§ EXERCISE DETAILS
Restate the listing that follows word for word, without its pictures.
[Start]
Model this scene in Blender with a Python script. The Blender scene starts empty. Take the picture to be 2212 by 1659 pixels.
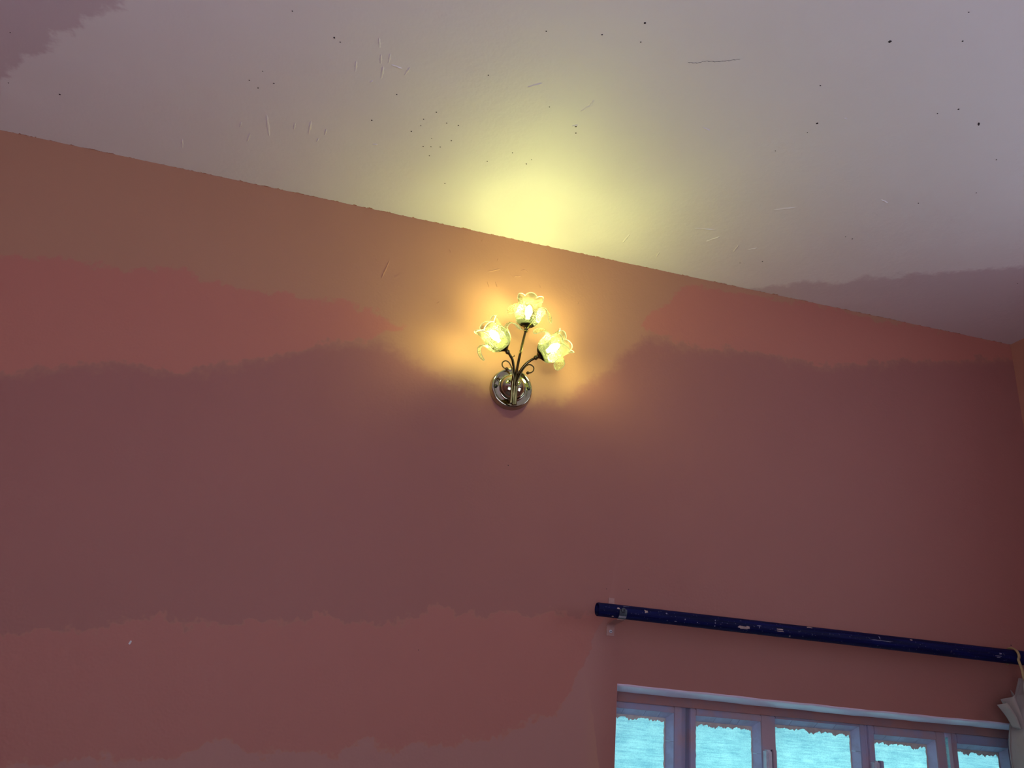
import bpy, bmesh, math, random
from mathutils import Vector, Matrix, Quaternion

S = bpy.context.scene
COL = S.collection
random.seed(7)

# ------------------------------------------------------------------ camera
cam_d = bpy.data.cameras.new('camera')
cam_d.sensor_fit = 'HORIZONTAL'
cam_d.sensor_width = 36.0
cam_d.lens = 28.495
cam_d.clip_start = 0.02
cam = bpy.data.objects.new('camera', cam_d)
COL.objects.link(cam)
RIGHT = Vector((0.96488448, -0.24877550, 0.08431304))
DOWN = Vector((0.16899650, 0.34220083, -0.92430448))
FWD = Vector((0.20109232, 0.90609566, 0.37222645))
rot = Matrix((RIGHT, -DOWN, -FWD)).transposed()
cam.matrix_world = Matrix.Translation((0.0, -2.05, 1.6)) @ rot.to_4x4()
S.camera = cam

# ------------------------------------------------------------------ light
S.view_settings.view_transform = 'Standard'
S.view_settings.look = 'None'
S.view_settings.gamma = 1.0
S.view_settings.use_curve_mapping = False
S.view_settings.exposure = 0.0
S.cycles.use_denoising = True
S.cycles.max_bounces = 5
S.cycles.diffuse_bounces = 3
S.cycles.use_adaptive_sampling = True
S.cycles.adaptive_threshold = 0.07
S.cycles.adaptive_min_samples = 12
S.cycles.transparent_max_bounces = 24
S.cycles.caustics_reflective = False
S.cycles.caustics_refractive = False
S.cycles.sample_clamp_indirect = 4.0

w = bpy.data.worlds.new('daylight_sky')
S.world = w
w.use_nodes = True
bg = w.node_tree.nodes['Background']
bg.inputs[0].default_value = (0.72, 0.93, 1.0, 1)
bg.inputs[1].default_value = 1.8


def area(name, loc, aim, sx, sy, power, col):
    d = bpy.data.lights.new(name, 'AREA')
    d.shape = 'RECTANGLE'
    d.size, d.size_y = sx, sy
    d.energy = power
    d.color = col
    o = bpy.data.objects.new(name, d)
    COL.objects.link(o)
    o.location = loc
    o.rotation_euler = (Vector(aim) - Vector(loc)).to_track_quat('-Z', 'Z').to_euler()
    return o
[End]
§ FINISHED ANSWER
Model this scene in Blender with a Python script. The Blender scene starts empty. Take the picture to be 2212 by 1659 pixels.
import bpy, bmesh, math, random
from mathutils import Vector, Matrix, Quaternion

S = bpy.context.scene
COL = S.collection
random.seed(7)

# ------------------------------------------------------------------ camera
cam_d = bpy.data.cameras.new('camera')
cam_d.sensor_fit = 'HORIZONTAL'
cam_d.sensor_width = 36.0
cam_d.lens = 28.495
cam_d.clip_start = 0.02
cam = bpy.data.objects.new('camera', cam_d)
COL.objects.link(cam)
RIGHT = Vector((0.96488448, -0.24877550, 0.08431304))
DOWN = Vector((0.16899650, 0.34220083, -0.92430448))
FWD = Vector((0.20109232, 0.90609566, 0.37222645))
rot = Matrix((RIGHT, -DOWN, -FWD)).transposed()
cam.matrix_world = Matrix.Translation((0.0, -2.05, 1.6)) @ rot.to_4x4()
S.camera = cam

# ------------------------------------------------------------------ light
S.view_settings.view_transform = 'Standard'
S.view_settings.look = 'None'
S.view_settings.gamma = 1.0
S.view_settings.use_curve_mapping = False
S.view_settings.exposure = 0.0
S.cycles.use_denoising = True
S.cycles.max_bounces = 5
S.cycles.diffuse_bounces = 3
S.cycles.use_adaptive_sampling = True
S.cycles.adaptive_threshold = 0.07
S.cycles.adaptive_min_samples = 12
S.cycles.transparent_max_bounces = 24
S.cycles.caustics_reflective = False
S.cycles.caustics_refractive = False
S.cycles.sample_clamp_indirect = 4.0

w = bpy.data.worlds.new('daylight_sky')
S.world = w
w.use_nodes = True
bg = w.node_tree.nodes['Background']
bg.inputs[0].default_value = (0.72, 0.93, 1.0, 1)
bg.inputs[1].default_value = 1.8


def area(name, loc, aim, sx, sy, power, col):
    d = bpy.data.lights.new(name, 'AREA')
    d.shape = 'RECTANGLE'
    d.size, d.size_y = sx, sy
    d.energy = power
    d.color = col
    o = bpy.data.objects.new(name, d)
    COL.objects.link(o)
    o.location = loc
    o.rotation_euler = (Vector(aim) - Vector(loc)).to_track_quat('-Z', 'Z').to_euler()
    return o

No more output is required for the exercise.